• [Supplied data]:
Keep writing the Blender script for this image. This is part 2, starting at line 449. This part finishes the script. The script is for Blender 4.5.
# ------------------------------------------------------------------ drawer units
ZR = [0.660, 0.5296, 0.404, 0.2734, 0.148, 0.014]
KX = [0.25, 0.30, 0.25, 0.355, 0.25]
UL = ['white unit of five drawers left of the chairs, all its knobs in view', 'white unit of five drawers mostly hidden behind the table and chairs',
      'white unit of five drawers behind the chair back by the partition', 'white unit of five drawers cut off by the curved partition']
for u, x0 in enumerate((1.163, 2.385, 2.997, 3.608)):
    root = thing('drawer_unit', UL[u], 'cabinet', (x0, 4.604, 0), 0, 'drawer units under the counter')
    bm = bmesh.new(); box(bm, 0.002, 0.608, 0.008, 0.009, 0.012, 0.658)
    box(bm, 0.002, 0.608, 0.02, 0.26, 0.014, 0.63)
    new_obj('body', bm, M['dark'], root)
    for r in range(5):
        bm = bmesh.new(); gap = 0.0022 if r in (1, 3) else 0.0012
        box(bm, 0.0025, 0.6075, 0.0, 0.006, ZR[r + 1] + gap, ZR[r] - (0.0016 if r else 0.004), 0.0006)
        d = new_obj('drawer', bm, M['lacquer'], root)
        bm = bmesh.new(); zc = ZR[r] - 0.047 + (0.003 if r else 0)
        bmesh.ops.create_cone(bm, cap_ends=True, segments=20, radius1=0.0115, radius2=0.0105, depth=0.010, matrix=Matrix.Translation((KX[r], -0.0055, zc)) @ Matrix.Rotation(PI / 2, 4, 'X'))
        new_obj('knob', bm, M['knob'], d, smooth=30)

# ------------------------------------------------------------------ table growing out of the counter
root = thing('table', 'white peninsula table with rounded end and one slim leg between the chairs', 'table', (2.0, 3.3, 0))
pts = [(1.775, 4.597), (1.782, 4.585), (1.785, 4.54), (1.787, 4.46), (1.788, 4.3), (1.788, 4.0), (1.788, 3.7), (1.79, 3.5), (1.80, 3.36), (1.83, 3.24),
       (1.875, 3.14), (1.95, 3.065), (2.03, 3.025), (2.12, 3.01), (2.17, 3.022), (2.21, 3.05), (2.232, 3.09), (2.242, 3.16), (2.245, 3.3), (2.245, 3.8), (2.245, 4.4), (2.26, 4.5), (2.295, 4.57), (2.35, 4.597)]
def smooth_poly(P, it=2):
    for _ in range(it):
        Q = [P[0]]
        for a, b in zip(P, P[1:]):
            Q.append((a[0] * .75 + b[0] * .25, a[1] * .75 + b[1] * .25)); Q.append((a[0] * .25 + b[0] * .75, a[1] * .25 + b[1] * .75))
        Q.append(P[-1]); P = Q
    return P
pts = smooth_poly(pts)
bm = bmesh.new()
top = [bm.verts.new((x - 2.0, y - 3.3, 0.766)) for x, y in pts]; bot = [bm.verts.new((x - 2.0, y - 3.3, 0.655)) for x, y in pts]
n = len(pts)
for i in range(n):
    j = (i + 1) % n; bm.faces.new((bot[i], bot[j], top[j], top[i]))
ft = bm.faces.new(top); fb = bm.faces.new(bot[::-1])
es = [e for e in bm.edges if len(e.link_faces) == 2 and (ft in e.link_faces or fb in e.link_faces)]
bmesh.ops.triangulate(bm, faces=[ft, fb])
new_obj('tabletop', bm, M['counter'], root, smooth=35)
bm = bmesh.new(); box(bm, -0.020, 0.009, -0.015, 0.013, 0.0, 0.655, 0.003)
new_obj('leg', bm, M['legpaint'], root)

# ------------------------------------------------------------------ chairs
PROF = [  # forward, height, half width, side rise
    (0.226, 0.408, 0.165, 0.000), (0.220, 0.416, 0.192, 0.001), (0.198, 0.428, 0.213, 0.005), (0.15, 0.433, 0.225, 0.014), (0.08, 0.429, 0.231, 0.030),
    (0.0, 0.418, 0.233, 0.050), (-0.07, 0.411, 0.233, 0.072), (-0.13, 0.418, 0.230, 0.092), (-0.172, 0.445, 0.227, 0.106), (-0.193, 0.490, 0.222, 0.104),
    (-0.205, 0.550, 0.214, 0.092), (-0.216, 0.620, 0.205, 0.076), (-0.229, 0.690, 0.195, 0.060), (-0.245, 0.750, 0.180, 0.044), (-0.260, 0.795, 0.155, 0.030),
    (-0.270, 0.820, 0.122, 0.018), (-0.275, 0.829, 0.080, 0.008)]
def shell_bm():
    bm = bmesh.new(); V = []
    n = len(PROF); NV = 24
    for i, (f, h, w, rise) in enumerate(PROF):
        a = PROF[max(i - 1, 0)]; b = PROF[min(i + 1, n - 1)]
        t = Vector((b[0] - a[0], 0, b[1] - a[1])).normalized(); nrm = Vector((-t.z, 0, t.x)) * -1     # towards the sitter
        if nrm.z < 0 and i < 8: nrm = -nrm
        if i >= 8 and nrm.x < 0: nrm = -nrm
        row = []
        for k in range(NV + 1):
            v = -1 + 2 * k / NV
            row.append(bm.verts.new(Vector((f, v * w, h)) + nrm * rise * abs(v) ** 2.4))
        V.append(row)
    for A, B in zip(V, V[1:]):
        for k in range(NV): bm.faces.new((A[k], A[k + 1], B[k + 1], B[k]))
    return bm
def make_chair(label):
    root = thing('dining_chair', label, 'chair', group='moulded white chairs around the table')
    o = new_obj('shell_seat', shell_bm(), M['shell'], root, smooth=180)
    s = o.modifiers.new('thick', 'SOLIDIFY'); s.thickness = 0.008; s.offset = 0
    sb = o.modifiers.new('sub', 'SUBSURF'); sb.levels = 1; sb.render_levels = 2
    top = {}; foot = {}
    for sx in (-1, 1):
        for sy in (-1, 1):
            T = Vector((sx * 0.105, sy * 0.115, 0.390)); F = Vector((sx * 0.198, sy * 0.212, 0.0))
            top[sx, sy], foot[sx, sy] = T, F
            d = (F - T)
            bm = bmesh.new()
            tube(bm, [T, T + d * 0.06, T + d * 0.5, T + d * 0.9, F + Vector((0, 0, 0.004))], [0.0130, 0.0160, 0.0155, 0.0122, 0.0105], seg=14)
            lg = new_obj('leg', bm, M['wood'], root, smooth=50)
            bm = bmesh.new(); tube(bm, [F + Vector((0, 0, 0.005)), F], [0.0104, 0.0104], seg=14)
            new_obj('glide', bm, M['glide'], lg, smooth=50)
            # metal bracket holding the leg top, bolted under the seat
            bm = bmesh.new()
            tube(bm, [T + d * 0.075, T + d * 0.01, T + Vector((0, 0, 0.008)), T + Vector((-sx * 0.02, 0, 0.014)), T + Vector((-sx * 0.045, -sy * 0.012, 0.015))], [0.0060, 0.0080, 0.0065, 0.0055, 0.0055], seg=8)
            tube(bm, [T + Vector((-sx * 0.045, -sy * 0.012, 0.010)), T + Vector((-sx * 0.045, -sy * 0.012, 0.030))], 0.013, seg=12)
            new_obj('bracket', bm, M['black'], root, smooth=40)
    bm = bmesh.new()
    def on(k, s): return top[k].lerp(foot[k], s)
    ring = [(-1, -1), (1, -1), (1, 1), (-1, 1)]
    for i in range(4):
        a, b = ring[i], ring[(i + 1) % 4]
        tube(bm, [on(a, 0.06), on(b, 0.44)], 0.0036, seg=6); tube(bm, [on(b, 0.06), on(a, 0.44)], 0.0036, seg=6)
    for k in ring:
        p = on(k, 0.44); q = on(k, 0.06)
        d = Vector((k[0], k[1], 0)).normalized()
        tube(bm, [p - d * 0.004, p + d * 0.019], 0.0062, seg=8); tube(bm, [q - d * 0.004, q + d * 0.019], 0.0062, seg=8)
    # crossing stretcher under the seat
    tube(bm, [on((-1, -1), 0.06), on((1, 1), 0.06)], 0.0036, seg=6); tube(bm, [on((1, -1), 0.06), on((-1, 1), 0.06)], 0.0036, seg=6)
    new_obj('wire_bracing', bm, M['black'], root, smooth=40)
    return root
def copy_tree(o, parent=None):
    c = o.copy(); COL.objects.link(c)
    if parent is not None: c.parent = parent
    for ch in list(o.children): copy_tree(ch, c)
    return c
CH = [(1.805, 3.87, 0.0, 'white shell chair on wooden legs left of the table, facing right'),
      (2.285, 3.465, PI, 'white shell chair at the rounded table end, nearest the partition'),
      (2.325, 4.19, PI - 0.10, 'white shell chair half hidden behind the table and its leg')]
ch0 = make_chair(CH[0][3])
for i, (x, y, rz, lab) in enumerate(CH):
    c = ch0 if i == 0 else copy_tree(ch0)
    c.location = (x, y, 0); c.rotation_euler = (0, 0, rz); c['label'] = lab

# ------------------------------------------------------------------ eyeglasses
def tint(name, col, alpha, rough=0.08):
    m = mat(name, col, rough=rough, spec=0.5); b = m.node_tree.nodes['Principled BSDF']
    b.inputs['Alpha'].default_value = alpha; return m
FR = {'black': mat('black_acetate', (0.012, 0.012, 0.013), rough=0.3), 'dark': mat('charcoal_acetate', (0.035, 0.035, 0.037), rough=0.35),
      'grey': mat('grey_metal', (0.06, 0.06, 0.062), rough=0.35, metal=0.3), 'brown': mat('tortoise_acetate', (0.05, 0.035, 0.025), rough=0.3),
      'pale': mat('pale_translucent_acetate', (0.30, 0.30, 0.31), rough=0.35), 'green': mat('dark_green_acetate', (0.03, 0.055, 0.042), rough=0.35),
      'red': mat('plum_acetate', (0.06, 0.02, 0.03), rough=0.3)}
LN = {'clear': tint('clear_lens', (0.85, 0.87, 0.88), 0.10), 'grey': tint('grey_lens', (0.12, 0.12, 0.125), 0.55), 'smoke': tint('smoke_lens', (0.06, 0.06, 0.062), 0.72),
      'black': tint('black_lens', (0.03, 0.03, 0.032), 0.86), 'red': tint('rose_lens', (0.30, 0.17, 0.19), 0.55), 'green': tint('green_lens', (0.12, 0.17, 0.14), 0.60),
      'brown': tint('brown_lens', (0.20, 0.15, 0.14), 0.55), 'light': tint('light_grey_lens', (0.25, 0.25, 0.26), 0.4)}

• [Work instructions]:
Your answer should be exactly the lines of the data above, from the first through the line containing "new_obj('knob', bm, M['knob'], d, smooth=30)".

• [Task output]:
Keep writing the Blender script for this image. This is part 2, starting at line 449. This part finishes the script. The script is for Blender 4.5.
# ------------------------------------------------------------------ drawer units
ZR = [0.660, 0.5296, 0.404, 0.2734, 0.148, 0.014]
KX = [0.25, 0.30, 0.25, 0.355, 0.25]
UL = ['white unit of five drawers left of the chairs, all its knobs in view', 'white unit of five drawers mostly hidden behind the table and chairs',
      'white unit of five drawers behind the chair back by the partition', 'white unit of five drawers cut off by the curved partition']
for u, x0 in enumerate((1.163, 2.385, 2.997, 3.608)):
    root = thing('drawer_unit', UL[u], 'cabinet', (x0, 4.604, 0), 0, 'drawer units under the counter')
    bm = bmesh.new(); box(bm, 0.002, 0.608, 0.008, 0.009, 0.012, 0.658)
    box(bm, 0.002, 0.608, 0.02, 0.26, 0.014, 0.63)
    new_obj('body', bm, M['dark'], root)
    for r in range(5):
        bm = bmesh.new(); gap = 0.0022 if r in (1, 3) else 0.0012
        box(bm, 0.0025, 0.6075, 0.0, 0.006, ZR[r + 1] + gap, ZR[r] - (0.0016 if r else 0.004), 0.0006)
        d = new_obj('drawer', bm, M['lacquer'], root)
        bm = bmesh.new(); zc = ZR[r] - 0.047 + (0.003 if r else 0)
        bmesh.ops.create_cone(bm, cap_ends=True, segments=20, radius1=0.0115, radius2=0.0105, depth=0.010, matrix=Matrix.Translation((KX[r], -0.0055, zc)) @ Matrix.Rotation(PI / 2, 4, 'X'))
        new_obj('knob', bm, M['knob'], d, smooth=30)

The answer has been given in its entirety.